Stated problem:
Leaving out every picture, copy the lines of the data exactly, from the first through the line containing "M_white, None, 0.004)".

# # # #

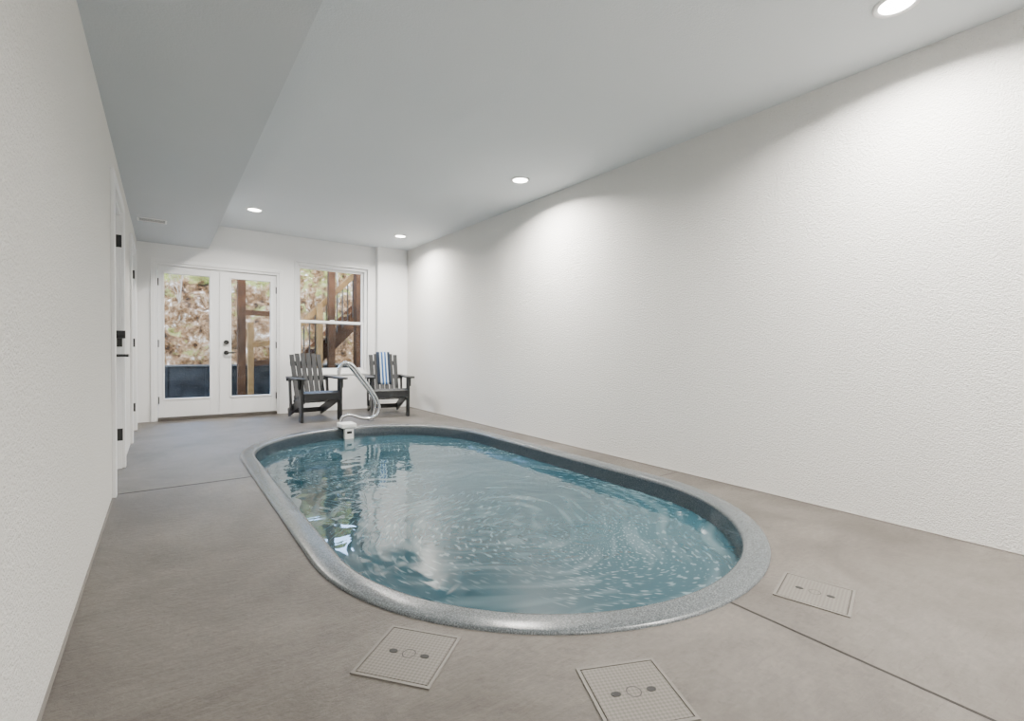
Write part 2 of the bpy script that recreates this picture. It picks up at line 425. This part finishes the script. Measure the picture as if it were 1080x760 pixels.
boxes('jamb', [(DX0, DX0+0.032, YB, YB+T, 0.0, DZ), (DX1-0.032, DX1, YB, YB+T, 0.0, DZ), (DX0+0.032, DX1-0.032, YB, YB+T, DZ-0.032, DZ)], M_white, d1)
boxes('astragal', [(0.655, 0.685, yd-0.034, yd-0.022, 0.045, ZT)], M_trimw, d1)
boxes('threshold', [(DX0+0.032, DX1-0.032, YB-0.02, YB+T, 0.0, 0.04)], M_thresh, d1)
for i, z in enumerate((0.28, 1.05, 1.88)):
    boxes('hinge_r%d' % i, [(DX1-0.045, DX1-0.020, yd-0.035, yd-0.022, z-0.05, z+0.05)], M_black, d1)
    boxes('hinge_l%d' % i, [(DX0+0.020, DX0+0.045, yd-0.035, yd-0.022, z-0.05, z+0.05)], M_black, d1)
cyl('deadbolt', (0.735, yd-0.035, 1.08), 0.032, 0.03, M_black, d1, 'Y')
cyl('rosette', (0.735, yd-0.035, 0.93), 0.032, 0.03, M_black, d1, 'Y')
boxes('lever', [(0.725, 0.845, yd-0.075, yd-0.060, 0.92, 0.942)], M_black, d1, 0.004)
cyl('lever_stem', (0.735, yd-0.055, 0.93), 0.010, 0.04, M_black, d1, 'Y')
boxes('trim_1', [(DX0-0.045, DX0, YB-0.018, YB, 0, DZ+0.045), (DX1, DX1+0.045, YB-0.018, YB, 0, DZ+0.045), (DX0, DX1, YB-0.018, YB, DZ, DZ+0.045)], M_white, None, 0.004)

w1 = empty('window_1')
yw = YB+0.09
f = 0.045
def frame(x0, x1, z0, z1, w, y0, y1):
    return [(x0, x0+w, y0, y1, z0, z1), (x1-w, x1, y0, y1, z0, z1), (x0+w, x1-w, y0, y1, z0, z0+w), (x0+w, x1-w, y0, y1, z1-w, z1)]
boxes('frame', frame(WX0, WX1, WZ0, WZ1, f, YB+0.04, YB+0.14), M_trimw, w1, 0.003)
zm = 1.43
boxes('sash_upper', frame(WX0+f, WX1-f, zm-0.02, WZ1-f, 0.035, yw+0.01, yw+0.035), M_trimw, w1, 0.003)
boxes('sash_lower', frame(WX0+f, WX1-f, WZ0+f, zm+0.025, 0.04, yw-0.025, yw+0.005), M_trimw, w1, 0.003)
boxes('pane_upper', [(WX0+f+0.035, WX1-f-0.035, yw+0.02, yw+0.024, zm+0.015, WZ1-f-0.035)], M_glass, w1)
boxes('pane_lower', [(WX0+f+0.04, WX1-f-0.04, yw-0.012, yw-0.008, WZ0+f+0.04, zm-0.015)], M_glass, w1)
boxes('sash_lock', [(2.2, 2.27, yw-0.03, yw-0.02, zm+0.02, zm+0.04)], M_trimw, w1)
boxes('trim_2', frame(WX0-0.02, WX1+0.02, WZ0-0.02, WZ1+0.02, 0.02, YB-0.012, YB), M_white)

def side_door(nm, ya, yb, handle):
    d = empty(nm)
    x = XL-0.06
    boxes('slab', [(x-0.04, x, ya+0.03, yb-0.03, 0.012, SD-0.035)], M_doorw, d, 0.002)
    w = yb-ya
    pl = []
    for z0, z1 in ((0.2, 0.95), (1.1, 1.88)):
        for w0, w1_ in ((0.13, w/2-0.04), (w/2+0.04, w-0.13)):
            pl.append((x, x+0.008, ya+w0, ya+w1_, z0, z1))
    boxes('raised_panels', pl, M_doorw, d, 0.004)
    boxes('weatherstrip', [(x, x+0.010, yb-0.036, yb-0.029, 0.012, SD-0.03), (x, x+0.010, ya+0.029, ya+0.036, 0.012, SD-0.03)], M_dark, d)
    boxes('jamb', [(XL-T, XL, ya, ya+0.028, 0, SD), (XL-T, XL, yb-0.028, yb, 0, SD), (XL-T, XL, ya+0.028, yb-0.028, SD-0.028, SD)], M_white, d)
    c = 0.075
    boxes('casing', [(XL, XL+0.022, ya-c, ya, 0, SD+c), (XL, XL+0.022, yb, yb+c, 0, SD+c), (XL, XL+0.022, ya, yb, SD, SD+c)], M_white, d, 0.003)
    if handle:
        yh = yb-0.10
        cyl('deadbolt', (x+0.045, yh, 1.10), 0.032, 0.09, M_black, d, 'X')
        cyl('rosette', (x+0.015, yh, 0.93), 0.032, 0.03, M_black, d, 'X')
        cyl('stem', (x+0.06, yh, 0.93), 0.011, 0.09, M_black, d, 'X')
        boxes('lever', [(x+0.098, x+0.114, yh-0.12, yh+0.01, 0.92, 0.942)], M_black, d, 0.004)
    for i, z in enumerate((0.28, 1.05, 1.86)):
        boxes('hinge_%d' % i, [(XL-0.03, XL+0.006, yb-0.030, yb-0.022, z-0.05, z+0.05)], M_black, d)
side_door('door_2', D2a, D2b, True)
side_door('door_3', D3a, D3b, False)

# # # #

Output of the exercise:
Write part 2 of the bpy script that recreates this picture. It picks up at line 425. This part finishes the script. Measure the picture as if it were 1080x760 pixels.
boxes('jamb', [(DX0, DX0+0.032, YB, YB+T, 0.0, DZ), (DX1-0.032, DX1, YB, YB+T, 0.0, DZ), (DX0+0.032, DX1-0.032, YB, YB+T, DZ-0.032, DZ)], M_white, d1)
boxes('astragal', [(0.655, 0.685, yd-0.034, yd-0.022, 0.045, ZT)], M_trimw, d1)
boxes('threshold', [(DX0+0.032, DX1-0.032, YB-0.02, YB+T, 0.0, 0.04)], M_thresh, d1)
for i, z in enumerate((0.28, 1.05, 1.88)):
    boxes('hinge_r%d' % i, [(DX1-0.045, DX1-0.020, yd-0.035, yd-0.022, z-0.05, z+0.05)], M_black, d1)
    boxes('hinge_l%d' % i, [(DX0+0.020, DX0+0.045, yd-0.035, yd-0.022, z-0.05, z+0.05)], M_black, d1)
cyl('deadbolt', (0.735, yd-0.035, 1.08), 0.032, 0.03, M_black, d1, 'Y')
cyl('rosette', (0.735, yd-0.035, 0.93), 0.032, 0.03, M_black, d1, 'Y')
boxes('lever', [(0.725, 0.845, yd-0.075, yd-0.060, 0.92, 0.942)], M_black, d1, 0.004)
cyl('lever_stem', (0.735, yd-0.055, 0.93), 0.010, 0.04, M_black, d1, 'Y')
boxes('trim_1', [(DX0-0.045, DX0, YB-0.018, YB, 0, DZ+0.045), (DX1, DX1+0.045, YB-0.018, YB, 0, DZ+0.045), (DX0, DX1, YB-0.018, YB, DZ, DZ+0.045)], M_white, None, 0.004)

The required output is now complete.